Insuficiência de infraestrutura? O mundo tem dinheiro sobrando para investir, bastando marcos regulatórios adequados e estabilidade de regras. Baixa capacidade de inovação? O mundo está aberto ao comércio de tecnologia, mas mais importante do que o intercâmbio de produtos é o comércio de ideias, razão pela qual nossas universidades deveriam não só serem mais abertas à internacionalização, como sobretudo abertas à osmose com o mundo empresarial. Corrupção? É coisa nossa, de vez em quando envolvendo algum capitalista estrangeiro, mas apenas porque aqui existem pessoas dispostas a meter a mão em algum dinheiro que só pode entrar regulado por algum governo maroto. Má qualidade da educação? Só tenho uma resposta, e um único culpado: o idiota do Paulo Freire, que, aliás, é “patrono da educação brasileira”.
Vejamos outras mazelas “made in Brazil”. Déficit habitacional, caos nos transportes urbanos, desastres ambientais e humanos provocados por ocupações irregulares, criminalidade ascendente, deterioração do simples sentido da ordem e do respeito ao patrimônio público – evidentes nessas manifestações espontâneas ou organizadas que terminam em depredações – e a inflação renitente que insiste em podar, todo ano, uma parte do poder de compra do brasileiro? Tudo isso não tem nada a ver com o ambiente externo ou ameaças vindas de fora. São males genuinamente nossos, fabricados, entretidos, mantidos e aumentados aqui mesmo, em parte pela chamada “pressão das massas” e os desejos de “inclusão social”, mas muito mais pela imprevidência, despreparo e incompetência das políticas públicas, macroeconômicas e setoriais, que deveriam se ocupar justamente desses problemas prioritários do Brasil.
Ou seja, o Brasil não tem um problema, sequer desafios, de governança internacional, mas ele tem muitos problemas brasileiros, que só poderão ter respostas aqui dentro. Com isso não quero dizer que o Brasil deva esquecer o ambiente externo, desprezar a tal de “nova governança internacional” e passar os próximos dez anos tentando resolver os seus problemas internos. Mas acredito que o Brasil já daria uma imensa contribuição à ordem internacional se respondesse pelo seu exemplo com boas e eficazes soluções para os problemas da boa governança econômica – estabilidade macroeconômica, competição microeconômica, abertura ao comércio internacional e aos investimentos diretos estrangeiros – e também para os problemas de governança política e social: boa gestão pública, sem muita corrupção e barganhas indecorosas, instituições independentes (sem o predomínio de uma sobre as demais), boa qualidade da educação pública, da infraestrutura, gastos sociais que não signifiquem simplesmente um subsídio ao consumo dos mais pobres (mas que os capacitem para ganhar sua renda e seu sustento nos mercados, em lugar da assistência pública), enfim, uma série de ações que são tão evidentes aos olhos e mentes dos estadistas sensatos que nem seria preciso ficar aqui repetindo o manual da boa governança.
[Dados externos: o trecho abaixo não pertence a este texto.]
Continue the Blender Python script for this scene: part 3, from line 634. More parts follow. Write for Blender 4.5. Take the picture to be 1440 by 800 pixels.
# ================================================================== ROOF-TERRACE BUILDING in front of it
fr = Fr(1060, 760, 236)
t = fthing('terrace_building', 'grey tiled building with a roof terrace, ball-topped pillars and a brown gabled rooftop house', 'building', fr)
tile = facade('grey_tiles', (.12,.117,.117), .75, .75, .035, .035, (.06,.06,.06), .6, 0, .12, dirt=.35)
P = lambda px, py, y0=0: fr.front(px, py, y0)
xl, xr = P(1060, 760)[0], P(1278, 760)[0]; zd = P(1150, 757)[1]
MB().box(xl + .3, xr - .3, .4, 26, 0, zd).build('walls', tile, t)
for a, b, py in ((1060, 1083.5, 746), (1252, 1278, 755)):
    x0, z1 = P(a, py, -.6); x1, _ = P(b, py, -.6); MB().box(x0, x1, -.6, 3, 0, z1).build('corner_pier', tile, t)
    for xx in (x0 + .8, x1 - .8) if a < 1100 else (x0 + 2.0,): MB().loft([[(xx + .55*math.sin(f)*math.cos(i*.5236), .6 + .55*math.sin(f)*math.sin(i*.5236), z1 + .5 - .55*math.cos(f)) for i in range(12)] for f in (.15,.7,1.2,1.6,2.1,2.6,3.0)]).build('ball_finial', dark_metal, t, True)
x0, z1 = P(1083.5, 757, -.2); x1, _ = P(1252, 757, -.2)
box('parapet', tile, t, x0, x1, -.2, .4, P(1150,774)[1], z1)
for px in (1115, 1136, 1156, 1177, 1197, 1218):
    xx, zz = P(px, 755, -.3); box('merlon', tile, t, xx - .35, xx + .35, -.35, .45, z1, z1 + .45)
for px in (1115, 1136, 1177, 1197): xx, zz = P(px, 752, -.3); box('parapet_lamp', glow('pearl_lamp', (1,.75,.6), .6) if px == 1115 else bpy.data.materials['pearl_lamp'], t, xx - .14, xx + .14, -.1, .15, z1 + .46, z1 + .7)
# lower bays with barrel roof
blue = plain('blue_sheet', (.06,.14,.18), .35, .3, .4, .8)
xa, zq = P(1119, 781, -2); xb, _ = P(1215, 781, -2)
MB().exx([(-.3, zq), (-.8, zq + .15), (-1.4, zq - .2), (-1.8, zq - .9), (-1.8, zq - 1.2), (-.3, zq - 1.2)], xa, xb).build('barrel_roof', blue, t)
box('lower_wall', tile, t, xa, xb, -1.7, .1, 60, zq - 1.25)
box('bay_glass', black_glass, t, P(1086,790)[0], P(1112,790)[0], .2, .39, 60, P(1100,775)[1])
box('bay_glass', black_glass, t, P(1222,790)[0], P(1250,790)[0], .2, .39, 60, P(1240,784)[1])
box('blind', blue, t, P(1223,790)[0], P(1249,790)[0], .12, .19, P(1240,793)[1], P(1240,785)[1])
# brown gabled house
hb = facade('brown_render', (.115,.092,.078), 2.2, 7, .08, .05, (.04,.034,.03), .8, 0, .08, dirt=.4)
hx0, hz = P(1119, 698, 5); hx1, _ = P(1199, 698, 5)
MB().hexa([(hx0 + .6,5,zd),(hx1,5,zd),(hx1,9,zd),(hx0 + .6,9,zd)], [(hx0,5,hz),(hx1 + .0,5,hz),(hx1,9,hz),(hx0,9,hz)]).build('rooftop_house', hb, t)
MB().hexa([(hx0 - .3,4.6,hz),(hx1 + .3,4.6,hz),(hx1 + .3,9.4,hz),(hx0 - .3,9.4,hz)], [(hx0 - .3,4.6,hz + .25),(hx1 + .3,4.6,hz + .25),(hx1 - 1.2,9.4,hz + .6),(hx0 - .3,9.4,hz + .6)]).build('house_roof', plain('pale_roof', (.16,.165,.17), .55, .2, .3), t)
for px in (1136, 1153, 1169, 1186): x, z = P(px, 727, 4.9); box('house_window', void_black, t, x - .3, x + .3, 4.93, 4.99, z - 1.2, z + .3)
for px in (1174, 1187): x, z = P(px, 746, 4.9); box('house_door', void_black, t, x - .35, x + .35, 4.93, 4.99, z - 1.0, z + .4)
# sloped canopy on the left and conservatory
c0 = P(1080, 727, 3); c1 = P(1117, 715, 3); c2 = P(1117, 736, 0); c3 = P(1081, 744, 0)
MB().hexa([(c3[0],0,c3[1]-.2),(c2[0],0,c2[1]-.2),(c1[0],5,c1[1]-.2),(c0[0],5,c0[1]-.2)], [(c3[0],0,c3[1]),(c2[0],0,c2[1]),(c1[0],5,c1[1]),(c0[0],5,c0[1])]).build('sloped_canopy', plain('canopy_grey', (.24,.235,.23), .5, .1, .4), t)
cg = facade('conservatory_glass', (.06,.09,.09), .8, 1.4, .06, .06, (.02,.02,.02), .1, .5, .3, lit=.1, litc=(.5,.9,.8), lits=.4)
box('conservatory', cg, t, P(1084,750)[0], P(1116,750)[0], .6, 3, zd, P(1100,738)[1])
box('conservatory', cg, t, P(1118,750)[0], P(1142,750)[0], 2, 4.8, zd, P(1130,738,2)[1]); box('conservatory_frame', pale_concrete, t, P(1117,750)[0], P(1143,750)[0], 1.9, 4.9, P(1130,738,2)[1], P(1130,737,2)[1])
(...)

Acredito que um bom diagnóstico de situação já represente um bom começo para a formulação e execução de políticas que caminhem no sentido da boa governança interna.
Quanto à governança internacional, acredito que os bons exemplos podem também começar aqui dentro: defesa da democracia, dos direitos humanos, não ingerência nos assuntos internos de outros povos (mas também solidariedade em relação a certas situações de opressão e de desrespeito notório aos direitos humanos), enfim, todos esses valores que nunca juramos na escola mas que seria bom que começássemos a defender, inclusive lá fora. Já seria uma excelente contribuição para a boa governança internacional. Oxalá.
Há tempos não via um artigo tão extenso e lúcido que coincidisse tanto com o meu jeito de pensar. Formidável.